Print nothing but the lines from the start of the listing below through the line that contains "COL = SC.collection". Do not include the pictures.

BEGIN EXTRACTED MATERIAL

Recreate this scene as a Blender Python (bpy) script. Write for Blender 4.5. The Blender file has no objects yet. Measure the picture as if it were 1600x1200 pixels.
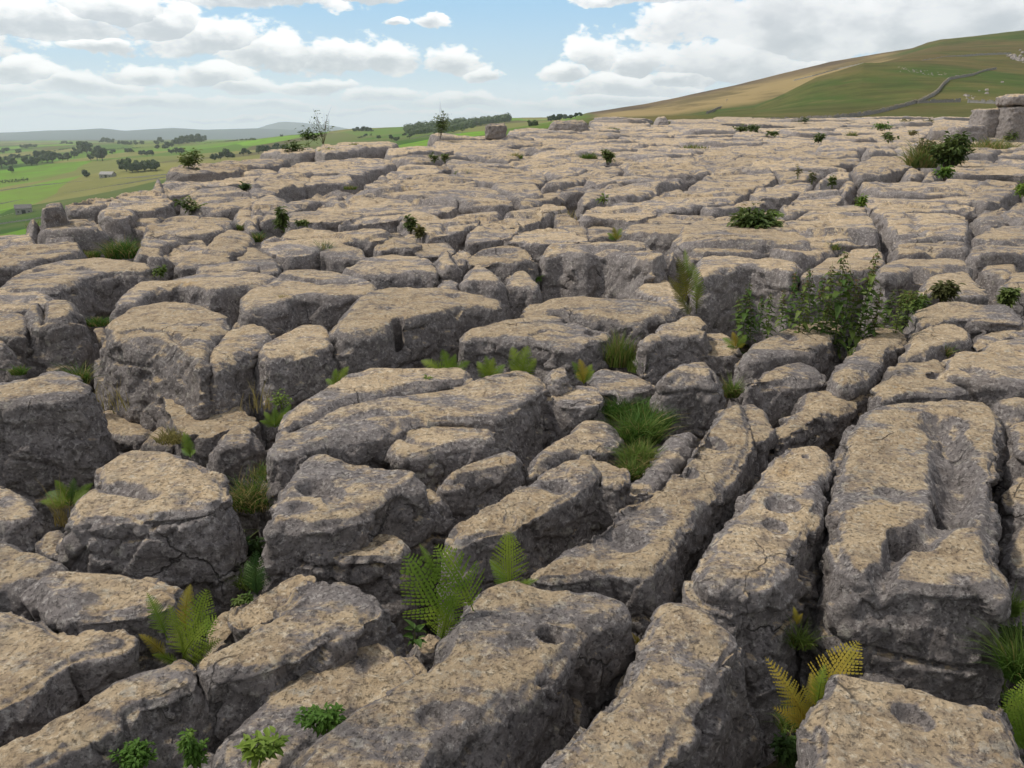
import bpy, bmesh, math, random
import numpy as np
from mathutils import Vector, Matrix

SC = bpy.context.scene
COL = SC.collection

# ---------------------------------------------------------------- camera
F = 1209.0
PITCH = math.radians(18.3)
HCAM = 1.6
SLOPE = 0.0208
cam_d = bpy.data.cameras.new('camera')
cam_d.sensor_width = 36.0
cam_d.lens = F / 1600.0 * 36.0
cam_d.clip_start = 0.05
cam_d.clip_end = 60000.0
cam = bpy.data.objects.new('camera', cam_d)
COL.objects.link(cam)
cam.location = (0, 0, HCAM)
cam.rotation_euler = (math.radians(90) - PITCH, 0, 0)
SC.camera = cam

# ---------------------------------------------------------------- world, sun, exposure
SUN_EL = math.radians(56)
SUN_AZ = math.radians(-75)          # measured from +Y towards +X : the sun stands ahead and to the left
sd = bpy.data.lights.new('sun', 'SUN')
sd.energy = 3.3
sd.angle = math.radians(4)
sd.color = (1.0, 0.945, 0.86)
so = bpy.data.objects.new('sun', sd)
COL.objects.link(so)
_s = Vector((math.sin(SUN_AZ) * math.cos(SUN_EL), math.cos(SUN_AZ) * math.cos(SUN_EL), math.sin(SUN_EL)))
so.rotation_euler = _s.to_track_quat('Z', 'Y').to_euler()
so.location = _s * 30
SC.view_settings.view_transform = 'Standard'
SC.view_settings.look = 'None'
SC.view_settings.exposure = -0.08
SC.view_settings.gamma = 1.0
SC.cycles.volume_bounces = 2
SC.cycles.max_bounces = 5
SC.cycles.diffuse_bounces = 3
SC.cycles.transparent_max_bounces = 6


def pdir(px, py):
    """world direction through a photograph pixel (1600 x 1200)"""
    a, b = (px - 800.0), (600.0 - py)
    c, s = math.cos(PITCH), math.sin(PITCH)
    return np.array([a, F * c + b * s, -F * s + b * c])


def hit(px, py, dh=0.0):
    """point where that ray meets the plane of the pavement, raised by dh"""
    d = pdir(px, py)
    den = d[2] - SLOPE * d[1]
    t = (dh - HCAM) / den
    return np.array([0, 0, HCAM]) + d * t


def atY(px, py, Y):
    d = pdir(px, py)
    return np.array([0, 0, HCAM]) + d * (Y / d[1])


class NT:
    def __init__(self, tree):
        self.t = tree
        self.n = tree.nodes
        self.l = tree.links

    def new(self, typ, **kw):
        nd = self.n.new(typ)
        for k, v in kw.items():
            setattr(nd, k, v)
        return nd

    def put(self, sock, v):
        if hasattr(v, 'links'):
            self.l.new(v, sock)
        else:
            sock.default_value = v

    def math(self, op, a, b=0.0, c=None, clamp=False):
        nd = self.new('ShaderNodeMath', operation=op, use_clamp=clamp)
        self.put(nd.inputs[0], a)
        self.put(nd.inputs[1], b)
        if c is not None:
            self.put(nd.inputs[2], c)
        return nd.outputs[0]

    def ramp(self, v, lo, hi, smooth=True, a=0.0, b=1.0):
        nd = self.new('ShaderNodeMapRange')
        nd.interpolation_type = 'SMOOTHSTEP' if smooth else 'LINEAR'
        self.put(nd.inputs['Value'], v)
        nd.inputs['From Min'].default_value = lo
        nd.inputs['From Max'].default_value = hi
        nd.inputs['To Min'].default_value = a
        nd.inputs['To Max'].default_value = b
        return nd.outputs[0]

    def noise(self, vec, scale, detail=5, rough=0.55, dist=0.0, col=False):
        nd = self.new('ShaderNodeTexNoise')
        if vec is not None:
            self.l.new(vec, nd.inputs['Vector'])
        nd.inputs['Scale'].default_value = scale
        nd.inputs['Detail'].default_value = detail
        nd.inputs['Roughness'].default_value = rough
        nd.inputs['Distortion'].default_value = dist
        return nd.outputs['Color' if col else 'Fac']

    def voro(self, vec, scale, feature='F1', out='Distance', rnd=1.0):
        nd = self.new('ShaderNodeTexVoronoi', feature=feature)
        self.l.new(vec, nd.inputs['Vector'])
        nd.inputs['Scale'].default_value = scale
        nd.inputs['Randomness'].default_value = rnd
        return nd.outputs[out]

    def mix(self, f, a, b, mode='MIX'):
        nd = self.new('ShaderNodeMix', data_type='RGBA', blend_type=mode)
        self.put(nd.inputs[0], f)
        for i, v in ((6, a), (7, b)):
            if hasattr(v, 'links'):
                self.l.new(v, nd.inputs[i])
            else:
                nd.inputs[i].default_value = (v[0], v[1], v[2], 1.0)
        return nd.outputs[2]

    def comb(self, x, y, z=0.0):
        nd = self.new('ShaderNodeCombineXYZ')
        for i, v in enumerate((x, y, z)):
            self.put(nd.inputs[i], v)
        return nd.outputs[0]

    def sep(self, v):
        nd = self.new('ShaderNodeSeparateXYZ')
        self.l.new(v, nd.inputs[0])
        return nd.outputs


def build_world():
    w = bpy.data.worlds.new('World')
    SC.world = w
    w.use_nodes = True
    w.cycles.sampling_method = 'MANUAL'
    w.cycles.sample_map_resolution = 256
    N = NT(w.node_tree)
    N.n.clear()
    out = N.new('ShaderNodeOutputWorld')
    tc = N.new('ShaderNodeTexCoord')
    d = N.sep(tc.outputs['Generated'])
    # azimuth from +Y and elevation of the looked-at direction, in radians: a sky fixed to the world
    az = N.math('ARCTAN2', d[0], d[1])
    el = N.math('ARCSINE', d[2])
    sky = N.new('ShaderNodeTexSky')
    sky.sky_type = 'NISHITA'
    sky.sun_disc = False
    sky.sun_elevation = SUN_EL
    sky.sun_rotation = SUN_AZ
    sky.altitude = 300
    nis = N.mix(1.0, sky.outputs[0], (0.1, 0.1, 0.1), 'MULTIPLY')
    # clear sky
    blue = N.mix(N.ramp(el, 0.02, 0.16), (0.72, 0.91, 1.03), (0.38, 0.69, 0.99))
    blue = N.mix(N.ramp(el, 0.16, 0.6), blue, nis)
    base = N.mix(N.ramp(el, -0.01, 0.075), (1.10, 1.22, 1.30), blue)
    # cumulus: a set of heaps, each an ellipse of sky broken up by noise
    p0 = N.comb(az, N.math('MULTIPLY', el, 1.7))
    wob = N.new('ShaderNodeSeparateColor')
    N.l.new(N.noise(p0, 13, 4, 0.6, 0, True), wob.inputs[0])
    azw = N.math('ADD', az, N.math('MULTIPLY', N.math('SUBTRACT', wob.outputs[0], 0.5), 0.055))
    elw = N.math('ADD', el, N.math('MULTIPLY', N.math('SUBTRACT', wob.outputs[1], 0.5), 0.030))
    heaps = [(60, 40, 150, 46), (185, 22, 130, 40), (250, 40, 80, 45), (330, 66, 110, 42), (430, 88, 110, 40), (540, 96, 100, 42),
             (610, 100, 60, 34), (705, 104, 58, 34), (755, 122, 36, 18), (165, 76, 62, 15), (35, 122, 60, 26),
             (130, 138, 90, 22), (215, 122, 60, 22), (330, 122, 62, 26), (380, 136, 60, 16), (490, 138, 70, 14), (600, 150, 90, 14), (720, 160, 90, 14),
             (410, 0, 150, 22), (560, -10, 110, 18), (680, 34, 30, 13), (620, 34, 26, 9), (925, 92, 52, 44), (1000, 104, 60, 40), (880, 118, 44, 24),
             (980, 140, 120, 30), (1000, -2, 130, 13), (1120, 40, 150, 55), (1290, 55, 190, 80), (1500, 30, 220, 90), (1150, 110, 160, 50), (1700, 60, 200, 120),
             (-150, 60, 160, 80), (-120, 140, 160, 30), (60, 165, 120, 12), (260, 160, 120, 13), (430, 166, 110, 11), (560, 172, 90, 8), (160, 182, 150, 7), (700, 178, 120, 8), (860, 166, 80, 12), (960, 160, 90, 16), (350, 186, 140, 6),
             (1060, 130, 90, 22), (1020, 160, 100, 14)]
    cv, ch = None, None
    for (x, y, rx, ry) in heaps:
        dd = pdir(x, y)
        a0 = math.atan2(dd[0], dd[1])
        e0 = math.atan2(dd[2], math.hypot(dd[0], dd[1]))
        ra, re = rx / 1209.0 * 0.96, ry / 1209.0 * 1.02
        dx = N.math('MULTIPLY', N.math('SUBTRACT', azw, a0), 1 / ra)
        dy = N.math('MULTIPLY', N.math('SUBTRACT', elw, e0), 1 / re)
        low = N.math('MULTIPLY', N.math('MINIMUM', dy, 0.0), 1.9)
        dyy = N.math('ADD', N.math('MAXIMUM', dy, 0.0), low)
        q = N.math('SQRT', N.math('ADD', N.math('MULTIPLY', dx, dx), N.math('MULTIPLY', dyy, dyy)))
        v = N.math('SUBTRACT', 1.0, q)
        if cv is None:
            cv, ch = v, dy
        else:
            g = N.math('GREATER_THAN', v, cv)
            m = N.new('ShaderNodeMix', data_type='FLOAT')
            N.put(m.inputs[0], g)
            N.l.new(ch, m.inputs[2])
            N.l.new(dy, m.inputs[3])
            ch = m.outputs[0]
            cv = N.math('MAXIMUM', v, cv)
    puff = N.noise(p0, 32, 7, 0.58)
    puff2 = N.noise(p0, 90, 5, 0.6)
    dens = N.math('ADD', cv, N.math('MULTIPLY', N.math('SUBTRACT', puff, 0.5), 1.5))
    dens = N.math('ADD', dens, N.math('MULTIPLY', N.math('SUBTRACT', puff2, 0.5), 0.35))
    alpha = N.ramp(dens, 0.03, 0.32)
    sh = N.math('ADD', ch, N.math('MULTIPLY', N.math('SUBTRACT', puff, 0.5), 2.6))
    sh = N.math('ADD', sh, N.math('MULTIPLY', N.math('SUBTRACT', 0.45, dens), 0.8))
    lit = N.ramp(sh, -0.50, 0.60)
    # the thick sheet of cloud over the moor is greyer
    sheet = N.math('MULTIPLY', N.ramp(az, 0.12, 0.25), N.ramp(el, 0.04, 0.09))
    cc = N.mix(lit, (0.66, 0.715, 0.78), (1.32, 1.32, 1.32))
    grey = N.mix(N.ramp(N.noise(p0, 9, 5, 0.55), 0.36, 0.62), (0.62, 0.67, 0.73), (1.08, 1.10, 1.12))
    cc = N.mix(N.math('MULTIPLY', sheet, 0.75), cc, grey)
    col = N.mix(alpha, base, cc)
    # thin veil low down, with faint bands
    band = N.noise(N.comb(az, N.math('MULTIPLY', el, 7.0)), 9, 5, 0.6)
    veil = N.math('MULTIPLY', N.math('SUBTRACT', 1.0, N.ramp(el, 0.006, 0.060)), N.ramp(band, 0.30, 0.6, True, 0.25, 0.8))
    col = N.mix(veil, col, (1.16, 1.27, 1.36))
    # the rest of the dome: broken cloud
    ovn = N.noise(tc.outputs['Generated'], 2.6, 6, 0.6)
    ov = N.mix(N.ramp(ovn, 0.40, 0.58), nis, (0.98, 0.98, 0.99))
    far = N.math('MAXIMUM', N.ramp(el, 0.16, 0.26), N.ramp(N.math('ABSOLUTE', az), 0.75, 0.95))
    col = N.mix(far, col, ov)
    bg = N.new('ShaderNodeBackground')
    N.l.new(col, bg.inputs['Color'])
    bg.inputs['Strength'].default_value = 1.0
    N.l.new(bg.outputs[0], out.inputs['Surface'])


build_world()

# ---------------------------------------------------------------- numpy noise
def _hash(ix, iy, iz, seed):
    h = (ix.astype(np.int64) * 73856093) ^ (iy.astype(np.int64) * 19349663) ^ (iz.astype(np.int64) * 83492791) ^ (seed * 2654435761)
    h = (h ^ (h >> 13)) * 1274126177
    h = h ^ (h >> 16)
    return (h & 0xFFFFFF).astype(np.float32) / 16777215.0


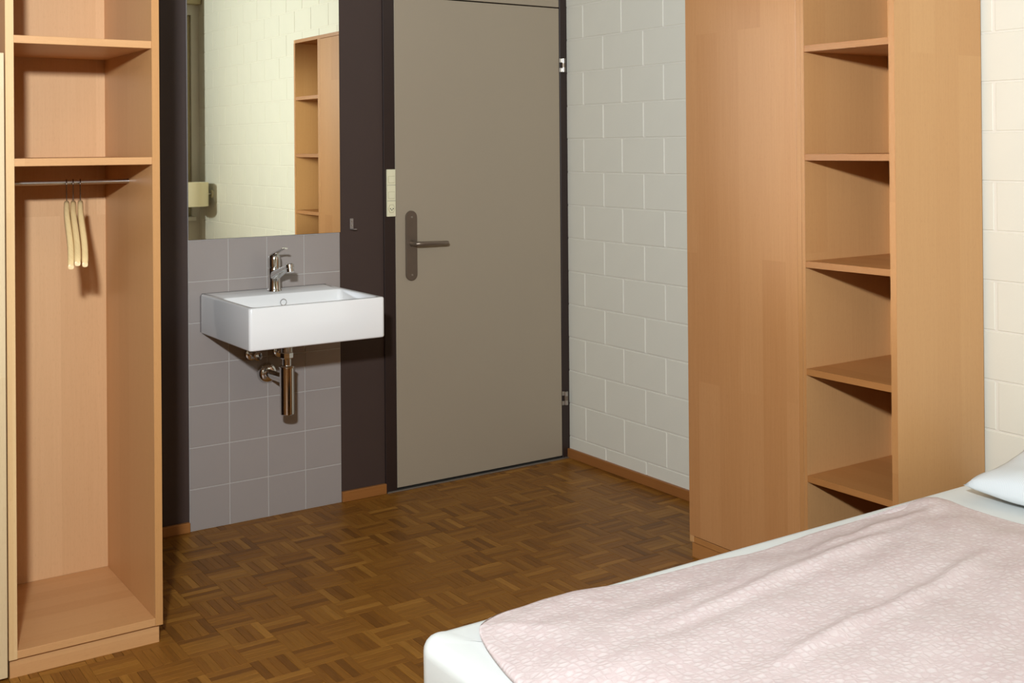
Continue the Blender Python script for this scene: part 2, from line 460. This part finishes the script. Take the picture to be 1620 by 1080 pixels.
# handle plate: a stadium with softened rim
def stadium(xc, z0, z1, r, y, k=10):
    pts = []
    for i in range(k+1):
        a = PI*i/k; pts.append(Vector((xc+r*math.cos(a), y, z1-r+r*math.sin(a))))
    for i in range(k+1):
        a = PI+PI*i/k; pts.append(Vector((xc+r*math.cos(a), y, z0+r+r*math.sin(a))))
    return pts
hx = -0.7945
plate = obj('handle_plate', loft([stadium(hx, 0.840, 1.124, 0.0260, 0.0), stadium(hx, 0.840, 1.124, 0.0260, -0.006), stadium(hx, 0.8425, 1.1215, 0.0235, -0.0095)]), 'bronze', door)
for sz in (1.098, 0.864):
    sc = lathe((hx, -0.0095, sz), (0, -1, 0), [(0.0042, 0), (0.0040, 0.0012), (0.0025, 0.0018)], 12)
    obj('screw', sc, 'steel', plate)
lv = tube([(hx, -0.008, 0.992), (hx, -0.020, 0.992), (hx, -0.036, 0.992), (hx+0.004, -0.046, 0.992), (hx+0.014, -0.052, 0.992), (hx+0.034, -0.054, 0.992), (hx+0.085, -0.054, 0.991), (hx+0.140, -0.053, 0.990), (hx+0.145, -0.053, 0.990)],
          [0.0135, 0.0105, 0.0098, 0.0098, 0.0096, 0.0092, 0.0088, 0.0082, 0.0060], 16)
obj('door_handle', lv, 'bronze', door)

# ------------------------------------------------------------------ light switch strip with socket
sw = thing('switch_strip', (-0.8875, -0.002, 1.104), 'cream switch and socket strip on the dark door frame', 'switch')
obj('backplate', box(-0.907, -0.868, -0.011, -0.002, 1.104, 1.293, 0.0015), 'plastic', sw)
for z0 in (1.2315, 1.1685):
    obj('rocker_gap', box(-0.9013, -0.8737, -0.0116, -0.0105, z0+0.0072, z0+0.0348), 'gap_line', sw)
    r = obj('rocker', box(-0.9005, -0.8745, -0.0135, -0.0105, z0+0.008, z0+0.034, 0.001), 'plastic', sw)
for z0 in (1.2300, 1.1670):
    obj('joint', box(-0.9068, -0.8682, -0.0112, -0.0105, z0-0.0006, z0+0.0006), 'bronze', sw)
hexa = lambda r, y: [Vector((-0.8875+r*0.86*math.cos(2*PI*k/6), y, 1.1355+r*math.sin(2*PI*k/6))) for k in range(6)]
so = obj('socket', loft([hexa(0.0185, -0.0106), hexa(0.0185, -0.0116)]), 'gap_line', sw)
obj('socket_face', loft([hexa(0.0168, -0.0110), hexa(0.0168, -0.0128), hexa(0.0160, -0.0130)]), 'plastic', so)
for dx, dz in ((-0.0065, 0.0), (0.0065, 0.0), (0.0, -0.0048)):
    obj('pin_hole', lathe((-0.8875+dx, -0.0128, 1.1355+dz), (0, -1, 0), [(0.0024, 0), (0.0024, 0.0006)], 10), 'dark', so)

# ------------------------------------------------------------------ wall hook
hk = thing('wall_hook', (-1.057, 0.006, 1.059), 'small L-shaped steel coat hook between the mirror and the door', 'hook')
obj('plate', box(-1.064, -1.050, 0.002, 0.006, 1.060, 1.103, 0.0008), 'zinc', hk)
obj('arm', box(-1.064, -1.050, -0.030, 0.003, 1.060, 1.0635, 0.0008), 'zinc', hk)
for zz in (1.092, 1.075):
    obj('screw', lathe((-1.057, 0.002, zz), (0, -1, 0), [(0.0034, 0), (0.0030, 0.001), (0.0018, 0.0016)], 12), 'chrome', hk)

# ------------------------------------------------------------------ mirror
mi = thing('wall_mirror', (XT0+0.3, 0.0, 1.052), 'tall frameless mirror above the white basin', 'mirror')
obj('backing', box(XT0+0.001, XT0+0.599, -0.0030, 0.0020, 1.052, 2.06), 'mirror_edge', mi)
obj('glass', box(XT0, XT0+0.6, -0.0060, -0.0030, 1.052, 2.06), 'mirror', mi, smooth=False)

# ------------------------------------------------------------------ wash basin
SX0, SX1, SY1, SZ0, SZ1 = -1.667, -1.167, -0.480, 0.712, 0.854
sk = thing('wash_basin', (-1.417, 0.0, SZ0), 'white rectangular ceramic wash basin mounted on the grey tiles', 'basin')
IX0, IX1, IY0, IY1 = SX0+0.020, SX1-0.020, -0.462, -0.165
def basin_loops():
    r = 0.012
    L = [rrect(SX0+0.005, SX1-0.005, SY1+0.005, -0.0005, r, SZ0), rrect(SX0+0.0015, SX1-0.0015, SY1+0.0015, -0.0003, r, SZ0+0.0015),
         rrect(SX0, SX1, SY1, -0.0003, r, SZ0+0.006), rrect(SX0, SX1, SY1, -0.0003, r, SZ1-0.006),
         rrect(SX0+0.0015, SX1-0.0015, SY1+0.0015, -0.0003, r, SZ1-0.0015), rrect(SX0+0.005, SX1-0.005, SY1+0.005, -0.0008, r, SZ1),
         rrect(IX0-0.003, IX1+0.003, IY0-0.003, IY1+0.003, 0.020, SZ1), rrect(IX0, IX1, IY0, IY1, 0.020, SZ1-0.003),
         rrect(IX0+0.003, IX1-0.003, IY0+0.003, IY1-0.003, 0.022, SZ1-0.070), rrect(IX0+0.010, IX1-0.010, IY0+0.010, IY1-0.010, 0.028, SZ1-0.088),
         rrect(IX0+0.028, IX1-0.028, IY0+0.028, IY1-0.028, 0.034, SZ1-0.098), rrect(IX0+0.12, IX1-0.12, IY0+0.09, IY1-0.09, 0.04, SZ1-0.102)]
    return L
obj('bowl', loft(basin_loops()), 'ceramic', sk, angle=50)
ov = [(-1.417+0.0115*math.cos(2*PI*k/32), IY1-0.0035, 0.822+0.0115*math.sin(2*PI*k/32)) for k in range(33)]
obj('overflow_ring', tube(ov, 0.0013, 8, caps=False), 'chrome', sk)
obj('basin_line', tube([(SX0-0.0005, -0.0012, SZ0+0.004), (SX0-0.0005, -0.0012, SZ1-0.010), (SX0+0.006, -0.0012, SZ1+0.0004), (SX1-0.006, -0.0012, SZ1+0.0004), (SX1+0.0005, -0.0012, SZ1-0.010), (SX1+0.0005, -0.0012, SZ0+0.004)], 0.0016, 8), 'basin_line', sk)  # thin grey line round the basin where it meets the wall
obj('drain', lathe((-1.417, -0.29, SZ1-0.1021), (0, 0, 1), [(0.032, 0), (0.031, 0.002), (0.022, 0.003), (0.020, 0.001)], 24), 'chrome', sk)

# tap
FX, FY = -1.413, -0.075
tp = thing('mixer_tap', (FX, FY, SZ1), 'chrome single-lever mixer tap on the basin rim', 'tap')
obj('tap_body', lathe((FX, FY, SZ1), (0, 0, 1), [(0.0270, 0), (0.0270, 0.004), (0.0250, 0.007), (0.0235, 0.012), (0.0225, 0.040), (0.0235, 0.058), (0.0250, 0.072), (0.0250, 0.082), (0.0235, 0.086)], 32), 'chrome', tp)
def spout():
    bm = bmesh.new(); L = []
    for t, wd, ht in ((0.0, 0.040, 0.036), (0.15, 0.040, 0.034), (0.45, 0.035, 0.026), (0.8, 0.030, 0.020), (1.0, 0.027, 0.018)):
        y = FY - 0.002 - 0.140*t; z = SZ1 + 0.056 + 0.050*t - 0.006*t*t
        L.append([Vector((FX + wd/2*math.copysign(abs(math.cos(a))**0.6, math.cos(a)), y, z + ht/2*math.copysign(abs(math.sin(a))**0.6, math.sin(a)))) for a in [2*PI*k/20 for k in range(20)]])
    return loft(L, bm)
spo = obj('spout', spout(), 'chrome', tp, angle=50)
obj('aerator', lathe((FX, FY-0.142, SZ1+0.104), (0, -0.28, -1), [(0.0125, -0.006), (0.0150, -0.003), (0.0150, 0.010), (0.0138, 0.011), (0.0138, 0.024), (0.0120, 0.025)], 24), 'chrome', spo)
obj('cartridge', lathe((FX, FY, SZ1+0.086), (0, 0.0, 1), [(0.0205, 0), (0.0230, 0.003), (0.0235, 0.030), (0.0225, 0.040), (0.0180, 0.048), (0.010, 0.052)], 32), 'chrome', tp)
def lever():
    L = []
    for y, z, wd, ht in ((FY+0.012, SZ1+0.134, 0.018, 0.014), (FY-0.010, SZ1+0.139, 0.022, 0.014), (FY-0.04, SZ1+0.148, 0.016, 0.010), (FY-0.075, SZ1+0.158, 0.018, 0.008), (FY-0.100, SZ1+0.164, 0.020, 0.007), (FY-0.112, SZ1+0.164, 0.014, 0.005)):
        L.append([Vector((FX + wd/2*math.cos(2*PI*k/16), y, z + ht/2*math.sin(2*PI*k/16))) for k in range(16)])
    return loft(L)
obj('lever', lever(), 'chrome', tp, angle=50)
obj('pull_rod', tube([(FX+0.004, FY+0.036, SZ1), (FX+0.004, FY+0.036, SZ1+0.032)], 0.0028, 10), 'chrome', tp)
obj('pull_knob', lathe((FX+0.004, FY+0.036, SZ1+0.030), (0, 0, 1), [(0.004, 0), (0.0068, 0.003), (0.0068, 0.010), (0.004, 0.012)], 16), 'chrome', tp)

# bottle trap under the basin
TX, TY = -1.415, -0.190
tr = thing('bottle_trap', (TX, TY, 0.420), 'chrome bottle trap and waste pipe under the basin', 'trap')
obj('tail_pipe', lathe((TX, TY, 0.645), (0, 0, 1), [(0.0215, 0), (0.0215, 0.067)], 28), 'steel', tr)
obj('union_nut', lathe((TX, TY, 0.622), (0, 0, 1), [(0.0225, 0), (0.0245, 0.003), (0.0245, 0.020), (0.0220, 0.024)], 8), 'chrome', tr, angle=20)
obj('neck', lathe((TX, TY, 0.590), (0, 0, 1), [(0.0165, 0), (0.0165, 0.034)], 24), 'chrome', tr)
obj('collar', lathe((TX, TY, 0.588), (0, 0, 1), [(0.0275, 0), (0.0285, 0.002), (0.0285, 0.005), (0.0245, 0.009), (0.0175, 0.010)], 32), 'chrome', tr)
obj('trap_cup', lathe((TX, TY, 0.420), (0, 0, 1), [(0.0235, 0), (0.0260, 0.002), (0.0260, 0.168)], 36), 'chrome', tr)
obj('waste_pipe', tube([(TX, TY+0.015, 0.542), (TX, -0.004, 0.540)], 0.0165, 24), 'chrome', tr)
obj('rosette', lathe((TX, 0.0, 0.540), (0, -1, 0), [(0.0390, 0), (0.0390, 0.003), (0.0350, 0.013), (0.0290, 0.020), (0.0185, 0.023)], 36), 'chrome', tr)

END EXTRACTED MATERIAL

_RESULT BELOW_:
Recreate this scene as a Blender Python (bpy) script. Write for Blender 4.5. The Blender file has no objects yet. Measure the picture as if it were 1600x1200 pixels.
import bpy, bmesh, math, random
import numpy as np
from mathutils import Vector, Matrix

SC = bpy.context.scene
COL = SC.collection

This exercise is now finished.